鳩山由紀夫首相は6日朝、中国で麻薬密輸罪での死刑判決が確定した赤野光信死刑囚(65)の死刑が同日中にも執行される見通しになっていることについて、「司法制度の違いとはいえ、死刑の執行は日本から見れば残念なことだ。ただ、ある意味で、いかんともしがたいというところもある」と述べた。首相公邸前で記者団に答えた。

死刑の執行は、日本も存続させている国なので、中国の刑が日本より重いと言って批判するのは、五十歩百歩のナンセンスだと思います。そういった発言の根底には、死刑制度ありきの考え方に立っていると思います。私は、個人的には死刑には反対です。人が人を裁く権利に死刑が与えられる、ということ自体が理解できません。鳩山さんの発言の真意はよくわからないので、「ある意味で、いかんともしがたい」とは何だ!と文句をいっても始まらないですが、「死刑」を問い直すことはできないのだろうか? ということすら無いに等しい発言です。ただ、今直ぐにどうこうできないにしろ、「問う」事の意味は大きいです。
 昨年の暮れでしたが、中国で同じようにイギリス人の死刑執行があった時に、英国政府は27回も「寛大な措置」を求めたとあります。

「中国の英国人死刑執行、27回にのぼる英政府の嘆願を黙殺」MSN産経ニュース2009.12.29 19:06

イギリスもかつては死刑執行の国でしたが、1946年にその廃止への見直しが始まり、1969年に廃止が確定した国です。死刑を廃止するにはかなり長い年月がかかるものだと思いますが、日本ではその是非を問う動きもありません。鳩山さんの発言からは少なくとも、見直すという考えもなさそうです。
 これと直接関係はないのですが結びつけてしまうのが、沖縄の普天間基地移転問題などでの発言です。「命をかけても」と、説明会見するような場面を見ます。とても嘘っぽく聞こえてしまうのです。沖縄県民に向ける言葉と、中国での死刑に対するコメントの根底に、温かいものや「誠意」は感じられません。結局その出処は、

「司法制度が違う状況の中で(刑罰が)厳しすぎるという思いはあるが、このことで日中に亀裂が入らないように政府としても努力する」と述べた。

とあるように、中国が怖くて仕方がないと言ったふうです。人の命の話で、「日中関係に亀裂が入らないようにする」って何?100歩譲って、比較法学的な観点からの話だとしても、亀裂を懸念する程度の対話力しかないのかと思うとがっかりな話です。国の首相がこんなことなので、後に続く人も皆同じですね、これでは。

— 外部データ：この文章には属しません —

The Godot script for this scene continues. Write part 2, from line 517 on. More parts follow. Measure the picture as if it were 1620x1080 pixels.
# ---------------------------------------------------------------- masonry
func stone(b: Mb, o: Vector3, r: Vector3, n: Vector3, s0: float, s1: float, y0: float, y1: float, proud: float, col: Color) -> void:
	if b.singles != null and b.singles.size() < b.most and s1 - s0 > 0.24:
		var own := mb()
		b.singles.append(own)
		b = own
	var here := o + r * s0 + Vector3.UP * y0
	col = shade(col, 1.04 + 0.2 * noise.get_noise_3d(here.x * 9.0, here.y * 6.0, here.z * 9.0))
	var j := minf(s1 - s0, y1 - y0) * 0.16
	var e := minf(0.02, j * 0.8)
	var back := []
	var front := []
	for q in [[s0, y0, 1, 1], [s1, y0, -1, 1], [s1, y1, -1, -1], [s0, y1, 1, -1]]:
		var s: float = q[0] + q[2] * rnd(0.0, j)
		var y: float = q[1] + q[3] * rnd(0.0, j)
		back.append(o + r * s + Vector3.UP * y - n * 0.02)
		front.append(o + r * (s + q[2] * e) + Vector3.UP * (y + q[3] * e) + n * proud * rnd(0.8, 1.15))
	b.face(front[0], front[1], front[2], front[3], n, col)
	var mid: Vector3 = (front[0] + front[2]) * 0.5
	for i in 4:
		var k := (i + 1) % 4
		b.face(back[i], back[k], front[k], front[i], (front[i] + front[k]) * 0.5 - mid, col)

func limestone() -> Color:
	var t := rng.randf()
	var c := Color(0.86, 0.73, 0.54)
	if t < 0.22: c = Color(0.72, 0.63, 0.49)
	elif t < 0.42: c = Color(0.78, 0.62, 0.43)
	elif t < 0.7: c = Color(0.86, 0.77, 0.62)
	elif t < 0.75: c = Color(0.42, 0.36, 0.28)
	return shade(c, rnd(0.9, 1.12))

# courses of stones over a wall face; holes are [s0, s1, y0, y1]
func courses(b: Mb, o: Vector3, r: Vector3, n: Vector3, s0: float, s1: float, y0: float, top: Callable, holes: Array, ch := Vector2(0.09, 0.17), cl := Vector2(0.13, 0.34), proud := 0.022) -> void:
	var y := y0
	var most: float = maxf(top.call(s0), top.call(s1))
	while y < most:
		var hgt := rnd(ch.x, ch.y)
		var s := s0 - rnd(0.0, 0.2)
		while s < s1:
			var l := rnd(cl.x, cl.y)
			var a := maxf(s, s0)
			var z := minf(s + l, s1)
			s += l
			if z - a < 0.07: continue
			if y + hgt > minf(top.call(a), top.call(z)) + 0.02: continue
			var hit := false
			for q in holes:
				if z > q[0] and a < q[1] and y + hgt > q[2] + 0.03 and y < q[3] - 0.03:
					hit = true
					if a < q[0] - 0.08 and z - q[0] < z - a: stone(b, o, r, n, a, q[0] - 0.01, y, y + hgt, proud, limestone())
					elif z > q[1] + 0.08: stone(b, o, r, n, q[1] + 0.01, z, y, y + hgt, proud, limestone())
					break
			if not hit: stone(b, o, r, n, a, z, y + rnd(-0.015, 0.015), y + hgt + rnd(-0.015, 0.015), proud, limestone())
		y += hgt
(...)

 ところで、日本では「名張毒ぶどう酒事件:審理差し戻し 一日も早く再審を/3年かけ農薬入手(その1) 」(毎日JP毎日新聞 2010年4月7日 東京朝刊) と、50年前に死刑判決が下った事件に関して、農薬の不一致が元で再審の可能性が出てきているそうです。死刑という判決との戦いの人生が、私がこれまで生きてきた年月と同等かと思うと感慨深いものを感じます。「死刑判決」の在り方もそうですが、日本の検察や裁判の在り方にも課題がある中で、鳩山さんの言う、「いかんともしがたい事柄」として終われせたくないです。